Kathleen Kane’s Office Cancels Porngate News Conference

Solicitor General Bruce Castor Jr. said the report on the email scandal was not comprehensive: "I didn’t want little pieces of the pie, and that’s what I got — I got a porno slice."

Pennsylvania Attorney General Kathleen Kane speaks with members of the media after her arrangement before a district judge, Thursday, Oct. 1, 2015, in Collegeville, Pa. Prosecutors added a new perjury count and other criminal charges Thursday against Kane, saying they found a signed document that contradicts her claims she never agreed to maintain secrecy of a grand jury investigation in 2009, before she took office. The Montgomery County district attorney charged her with felony perjury and two misdemeanors — false swearing and obstruction — based on a signed secrecy oath she signed shortly after taking office in early 2013.

A news conference scheduled for today at which Attorney General Kathleen Kane was expected to release preliminary findings of an investigation into the Porngate scandal has been cancelled.

Solicitor General Bruce Castor Jr. made the decision, which he announced via email yesterday. Castor said that the working draft of the report compiled by special prosecutor Douglas Gansler “was not comprehensive, and that too many of the emails provided in support of the working draft report were redacted.”

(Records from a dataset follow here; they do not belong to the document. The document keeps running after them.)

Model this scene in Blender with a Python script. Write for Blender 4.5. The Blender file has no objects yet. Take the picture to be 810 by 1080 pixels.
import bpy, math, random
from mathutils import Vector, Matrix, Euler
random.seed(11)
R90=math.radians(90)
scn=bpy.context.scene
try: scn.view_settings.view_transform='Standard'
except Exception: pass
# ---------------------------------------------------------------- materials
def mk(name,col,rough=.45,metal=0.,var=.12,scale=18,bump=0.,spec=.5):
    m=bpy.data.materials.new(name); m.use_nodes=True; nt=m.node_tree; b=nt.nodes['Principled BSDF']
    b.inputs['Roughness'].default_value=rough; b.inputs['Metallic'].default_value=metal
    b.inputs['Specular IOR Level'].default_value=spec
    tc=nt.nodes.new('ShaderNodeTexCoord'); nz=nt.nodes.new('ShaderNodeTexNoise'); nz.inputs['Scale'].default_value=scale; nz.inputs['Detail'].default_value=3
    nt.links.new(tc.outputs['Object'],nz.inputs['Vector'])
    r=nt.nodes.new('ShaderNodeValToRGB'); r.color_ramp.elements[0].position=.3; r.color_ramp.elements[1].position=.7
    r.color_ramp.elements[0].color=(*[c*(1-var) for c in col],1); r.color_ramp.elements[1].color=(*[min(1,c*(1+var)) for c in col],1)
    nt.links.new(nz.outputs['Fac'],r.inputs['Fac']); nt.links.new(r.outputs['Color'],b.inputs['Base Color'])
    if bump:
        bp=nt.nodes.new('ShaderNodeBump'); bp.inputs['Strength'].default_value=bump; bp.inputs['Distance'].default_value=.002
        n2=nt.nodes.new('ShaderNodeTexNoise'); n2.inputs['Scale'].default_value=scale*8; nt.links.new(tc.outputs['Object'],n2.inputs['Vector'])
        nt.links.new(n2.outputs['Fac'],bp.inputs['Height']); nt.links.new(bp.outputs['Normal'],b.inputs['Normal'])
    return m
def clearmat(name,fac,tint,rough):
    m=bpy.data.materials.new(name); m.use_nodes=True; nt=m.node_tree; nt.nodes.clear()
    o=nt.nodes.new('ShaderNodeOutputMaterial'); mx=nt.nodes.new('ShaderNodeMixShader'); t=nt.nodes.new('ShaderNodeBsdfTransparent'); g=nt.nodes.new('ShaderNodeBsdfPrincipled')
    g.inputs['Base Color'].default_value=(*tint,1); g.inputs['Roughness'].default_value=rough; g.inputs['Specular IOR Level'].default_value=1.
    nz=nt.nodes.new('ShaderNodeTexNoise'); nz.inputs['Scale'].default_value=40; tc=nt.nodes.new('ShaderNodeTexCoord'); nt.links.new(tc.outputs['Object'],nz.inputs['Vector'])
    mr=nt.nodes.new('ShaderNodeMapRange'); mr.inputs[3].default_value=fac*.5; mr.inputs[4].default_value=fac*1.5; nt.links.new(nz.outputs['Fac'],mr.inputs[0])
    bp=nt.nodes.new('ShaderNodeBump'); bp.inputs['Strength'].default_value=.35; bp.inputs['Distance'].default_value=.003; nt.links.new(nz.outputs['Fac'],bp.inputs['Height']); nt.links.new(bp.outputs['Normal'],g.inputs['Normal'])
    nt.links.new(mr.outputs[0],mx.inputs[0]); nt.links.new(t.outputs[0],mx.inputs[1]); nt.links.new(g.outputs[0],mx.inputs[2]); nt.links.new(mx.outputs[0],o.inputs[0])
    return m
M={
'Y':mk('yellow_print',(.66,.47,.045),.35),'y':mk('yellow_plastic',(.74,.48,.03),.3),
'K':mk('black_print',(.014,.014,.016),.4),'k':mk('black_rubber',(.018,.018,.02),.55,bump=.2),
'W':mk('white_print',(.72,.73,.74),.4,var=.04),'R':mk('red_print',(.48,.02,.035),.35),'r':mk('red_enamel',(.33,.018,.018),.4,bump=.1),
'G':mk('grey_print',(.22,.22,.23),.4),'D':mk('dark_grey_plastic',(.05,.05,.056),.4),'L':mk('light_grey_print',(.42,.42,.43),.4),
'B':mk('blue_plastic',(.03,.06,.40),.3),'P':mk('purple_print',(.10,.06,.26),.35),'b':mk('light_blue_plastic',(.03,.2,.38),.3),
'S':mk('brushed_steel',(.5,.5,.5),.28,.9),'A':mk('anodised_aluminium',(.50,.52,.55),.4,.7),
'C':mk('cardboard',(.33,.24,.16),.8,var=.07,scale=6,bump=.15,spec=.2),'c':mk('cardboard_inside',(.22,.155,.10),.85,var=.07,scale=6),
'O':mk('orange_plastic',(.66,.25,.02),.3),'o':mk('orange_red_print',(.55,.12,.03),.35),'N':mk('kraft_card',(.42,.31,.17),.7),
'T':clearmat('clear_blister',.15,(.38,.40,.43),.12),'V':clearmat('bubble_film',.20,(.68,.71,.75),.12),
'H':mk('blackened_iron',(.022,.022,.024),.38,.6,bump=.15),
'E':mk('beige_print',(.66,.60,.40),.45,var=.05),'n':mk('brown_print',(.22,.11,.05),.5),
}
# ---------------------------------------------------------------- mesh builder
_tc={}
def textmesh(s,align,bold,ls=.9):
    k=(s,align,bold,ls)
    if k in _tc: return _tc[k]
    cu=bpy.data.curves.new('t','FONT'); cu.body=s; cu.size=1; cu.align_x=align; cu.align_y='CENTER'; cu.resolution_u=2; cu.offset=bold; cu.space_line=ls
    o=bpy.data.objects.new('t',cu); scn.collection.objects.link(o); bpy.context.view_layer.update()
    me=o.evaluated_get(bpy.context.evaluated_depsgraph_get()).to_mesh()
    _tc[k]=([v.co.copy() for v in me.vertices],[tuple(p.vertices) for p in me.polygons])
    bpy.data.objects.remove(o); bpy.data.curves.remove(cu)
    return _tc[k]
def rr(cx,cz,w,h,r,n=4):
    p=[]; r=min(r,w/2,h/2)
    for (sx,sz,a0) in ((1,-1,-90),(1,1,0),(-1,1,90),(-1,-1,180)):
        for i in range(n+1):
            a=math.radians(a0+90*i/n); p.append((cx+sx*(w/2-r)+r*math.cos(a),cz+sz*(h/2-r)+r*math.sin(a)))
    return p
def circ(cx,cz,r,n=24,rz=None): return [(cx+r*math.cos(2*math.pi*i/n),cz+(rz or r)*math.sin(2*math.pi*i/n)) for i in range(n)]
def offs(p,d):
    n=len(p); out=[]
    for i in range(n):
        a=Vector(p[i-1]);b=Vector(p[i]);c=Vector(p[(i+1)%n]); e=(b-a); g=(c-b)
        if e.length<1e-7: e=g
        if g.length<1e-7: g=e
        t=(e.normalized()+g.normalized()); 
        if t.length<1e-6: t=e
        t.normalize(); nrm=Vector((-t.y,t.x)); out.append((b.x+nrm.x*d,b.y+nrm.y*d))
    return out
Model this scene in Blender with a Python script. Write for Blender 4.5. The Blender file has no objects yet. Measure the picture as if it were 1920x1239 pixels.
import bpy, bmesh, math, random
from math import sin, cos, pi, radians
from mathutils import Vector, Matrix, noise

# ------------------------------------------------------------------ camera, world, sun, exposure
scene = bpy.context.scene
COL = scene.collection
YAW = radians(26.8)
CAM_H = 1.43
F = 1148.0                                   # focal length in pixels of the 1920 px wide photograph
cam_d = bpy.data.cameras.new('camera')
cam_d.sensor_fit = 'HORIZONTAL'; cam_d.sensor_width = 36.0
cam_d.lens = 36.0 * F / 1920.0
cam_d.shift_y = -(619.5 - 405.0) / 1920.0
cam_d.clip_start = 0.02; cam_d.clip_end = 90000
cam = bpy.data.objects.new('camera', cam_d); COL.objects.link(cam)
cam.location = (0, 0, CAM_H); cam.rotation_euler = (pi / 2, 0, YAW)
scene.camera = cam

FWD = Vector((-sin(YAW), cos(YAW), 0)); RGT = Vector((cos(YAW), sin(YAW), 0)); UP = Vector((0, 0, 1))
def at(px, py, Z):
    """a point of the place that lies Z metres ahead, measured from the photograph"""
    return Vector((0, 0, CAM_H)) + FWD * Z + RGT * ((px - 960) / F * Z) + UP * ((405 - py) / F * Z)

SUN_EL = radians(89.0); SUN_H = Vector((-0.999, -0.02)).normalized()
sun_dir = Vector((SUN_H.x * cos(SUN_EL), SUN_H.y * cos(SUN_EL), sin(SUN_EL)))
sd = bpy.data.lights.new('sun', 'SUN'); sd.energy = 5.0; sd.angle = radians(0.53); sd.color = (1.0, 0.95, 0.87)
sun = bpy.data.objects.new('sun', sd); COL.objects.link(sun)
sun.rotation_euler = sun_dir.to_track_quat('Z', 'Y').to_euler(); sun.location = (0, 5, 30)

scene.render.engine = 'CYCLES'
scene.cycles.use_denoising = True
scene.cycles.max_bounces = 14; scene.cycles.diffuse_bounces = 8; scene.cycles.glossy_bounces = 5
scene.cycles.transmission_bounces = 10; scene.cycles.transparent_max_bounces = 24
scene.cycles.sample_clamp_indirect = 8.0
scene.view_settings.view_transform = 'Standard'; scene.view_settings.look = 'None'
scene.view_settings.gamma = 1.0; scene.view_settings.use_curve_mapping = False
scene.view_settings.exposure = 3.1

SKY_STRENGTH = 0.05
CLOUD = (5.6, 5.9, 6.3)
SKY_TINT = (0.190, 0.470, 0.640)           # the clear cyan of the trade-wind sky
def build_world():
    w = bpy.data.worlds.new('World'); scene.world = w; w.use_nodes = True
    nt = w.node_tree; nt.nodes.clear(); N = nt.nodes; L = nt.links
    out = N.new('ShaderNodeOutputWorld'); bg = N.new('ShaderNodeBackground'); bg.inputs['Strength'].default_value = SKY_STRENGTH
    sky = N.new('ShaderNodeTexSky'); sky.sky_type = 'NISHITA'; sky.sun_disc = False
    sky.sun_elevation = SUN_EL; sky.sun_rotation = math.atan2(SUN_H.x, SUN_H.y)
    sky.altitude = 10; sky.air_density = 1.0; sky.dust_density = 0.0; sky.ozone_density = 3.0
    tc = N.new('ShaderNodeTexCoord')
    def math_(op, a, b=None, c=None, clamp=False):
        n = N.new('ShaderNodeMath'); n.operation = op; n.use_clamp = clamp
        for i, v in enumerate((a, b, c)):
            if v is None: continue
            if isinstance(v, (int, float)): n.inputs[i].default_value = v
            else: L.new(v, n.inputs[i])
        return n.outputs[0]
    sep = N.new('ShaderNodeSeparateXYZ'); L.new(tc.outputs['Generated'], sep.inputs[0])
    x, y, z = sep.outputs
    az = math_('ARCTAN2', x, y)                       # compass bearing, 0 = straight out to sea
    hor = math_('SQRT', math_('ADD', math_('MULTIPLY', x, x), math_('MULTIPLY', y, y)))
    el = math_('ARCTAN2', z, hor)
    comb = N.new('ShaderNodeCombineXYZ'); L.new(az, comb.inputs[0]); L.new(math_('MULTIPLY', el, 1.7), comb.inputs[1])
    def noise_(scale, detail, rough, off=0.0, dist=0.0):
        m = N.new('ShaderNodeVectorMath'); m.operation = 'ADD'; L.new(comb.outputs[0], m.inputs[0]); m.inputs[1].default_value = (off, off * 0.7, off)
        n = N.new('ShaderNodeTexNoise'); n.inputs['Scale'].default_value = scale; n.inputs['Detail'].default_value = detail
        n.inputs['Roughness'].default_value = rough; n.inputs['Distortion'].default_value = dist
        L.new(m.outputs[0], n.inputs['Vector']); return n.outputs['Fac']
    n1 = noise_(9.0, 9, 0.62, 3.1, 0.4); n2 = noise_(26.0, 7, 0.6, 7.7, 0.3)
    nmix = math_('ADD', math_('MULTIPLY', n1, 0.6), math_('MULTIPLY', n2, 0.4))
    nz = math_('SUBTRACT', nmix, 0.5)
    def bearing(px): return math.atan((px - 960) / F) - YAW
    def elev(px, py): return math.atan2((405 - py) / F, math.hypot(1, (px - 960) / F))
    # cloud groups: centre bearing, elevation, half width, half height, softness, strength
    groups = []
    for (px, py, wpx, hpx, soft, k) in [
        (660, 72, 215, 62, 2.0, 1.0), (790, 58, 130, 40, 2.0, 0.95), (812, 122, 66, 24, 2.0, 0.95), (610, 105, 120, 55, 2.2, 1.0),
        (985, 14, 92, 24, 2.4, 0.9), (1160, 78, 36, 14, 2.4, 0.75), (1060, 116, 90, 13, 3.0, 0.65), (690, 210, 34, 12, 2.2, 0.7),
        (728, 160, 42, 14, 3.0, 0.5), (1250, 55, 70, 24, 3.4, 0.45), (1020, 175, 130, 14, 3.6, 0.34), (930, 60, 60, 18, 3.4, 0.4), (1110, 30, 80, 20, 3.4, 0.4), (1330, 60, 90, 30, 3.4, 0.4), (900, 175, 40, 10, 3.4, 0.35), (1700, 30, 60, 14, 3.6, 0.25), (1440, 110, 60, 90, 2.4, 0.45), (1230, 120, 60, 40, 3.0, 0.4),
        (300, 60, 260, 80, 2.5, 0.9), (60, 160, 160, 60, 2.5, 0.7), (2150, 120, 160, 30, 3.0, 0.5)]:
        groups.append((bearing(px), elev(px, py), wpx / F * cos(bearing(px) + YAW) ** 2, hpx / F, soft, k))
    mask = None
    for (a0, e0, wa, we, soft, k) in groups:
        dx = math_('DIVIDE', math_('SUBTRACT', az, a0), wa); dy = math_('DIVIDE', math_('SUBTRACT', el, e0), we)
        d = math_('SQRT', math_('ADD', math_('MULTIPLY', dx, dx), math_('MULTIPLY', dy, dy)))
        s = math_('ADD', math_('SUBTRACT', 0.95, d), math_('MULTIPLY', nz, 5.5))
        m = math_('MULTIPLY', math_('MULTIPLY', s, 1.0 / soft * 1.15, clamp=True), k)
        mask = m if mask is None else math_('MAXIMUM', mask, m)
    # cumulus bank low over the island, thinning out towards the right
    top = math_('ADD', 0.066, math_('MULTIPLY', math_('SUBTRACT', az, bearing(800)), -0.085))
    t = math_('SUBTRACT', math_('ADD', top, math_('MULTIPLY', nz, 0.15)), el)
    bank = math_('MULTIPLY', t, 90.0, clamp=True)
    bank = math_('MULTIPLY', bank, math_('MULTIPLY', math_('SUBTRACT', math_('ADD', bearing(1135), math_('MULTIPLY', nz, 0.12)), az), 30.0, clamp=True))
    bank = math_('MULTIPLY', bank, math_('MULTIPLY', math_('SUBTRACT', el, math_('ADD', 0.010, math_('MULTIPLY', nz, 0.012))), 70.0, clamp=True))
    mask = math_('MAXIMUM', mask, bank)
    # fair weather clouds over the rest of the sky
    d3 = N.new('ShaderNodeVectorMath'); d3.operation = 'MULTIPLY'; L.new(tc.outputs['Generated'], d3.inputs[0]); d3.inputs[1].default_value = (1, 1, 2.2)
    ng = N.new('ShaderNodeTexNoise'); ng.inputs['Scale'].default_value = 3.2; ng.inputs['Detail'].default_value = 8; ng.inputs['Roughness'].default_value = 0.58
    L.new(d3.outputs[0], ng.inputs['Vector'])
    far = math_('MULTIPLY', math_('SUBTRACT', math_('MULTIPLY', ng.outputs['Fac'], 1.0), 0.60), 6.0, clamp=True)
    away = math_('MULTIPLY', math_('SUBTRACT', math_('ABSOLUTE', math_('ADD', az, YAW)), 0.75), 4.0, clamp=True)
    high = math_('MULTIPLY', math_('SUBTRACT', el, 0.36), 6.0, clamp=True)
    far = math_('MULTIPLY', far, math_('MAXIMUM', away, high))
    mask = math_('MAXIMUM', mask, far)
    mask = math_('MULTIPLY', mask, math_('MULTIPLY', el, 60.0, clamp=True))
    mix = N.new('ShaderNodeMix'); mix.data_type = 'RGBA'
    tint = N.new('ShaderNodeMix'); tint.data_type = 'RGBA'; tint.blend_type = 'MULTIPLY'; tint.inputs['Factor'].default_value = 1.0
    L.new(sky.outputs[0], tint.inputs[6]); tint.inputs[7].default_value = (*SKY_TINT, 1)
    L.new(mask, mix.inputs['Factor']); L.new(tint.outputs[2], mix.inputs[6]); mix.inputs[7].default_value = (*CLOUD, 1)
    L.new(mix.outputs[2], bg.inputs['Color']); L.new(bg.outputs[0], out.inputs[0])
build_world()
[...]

The best part: “I don’t care about the outcome of the report,” Castor told the Inquirer. “I just want it to be thorough and complete. I didn’t want little pieces of the pie, and that’s what I got: I got a porno slice.”

We repeat: A porno slice.

Kane hired Castor, the former Montgomery County District Attorney, as her top aide in March. Castor vowed to have the investigation wrapped up by Memorial Day.

Gansler, the former Maryland Attorney General who Kane appointed as special prosecutor for the “Porngate” case in December, has led the probe into the pornographic, misogynistic and racist emails sent and received on state computers. Gansler was expected to review more than 1 million email exchanges and determine whether any crimes had been committed.

Gansler told the Inquirer in April that he did not expect to call for anyone’s arrest because, though some government employees have violated workplace rules by exchanging porn, they may not have violated criminal statutes.

Castor’s hesitation to release the report raises questions about whether it will be truly independent, as Kane has promised. For his part, Castor dismissed that he was delaying the release of Gansler’s findings in effort to shape them, and both Gansler and Castor have stressed that their work is independent and that they are acting without consultation with Kane.

Another presentation will be scheduled over the summer, according to the Attorney General’s offoce.

The Porngate scandal has so far resulted in several resignations and early retirements as well as disciplinary action against at least 61 employees in the Attorney General’s office.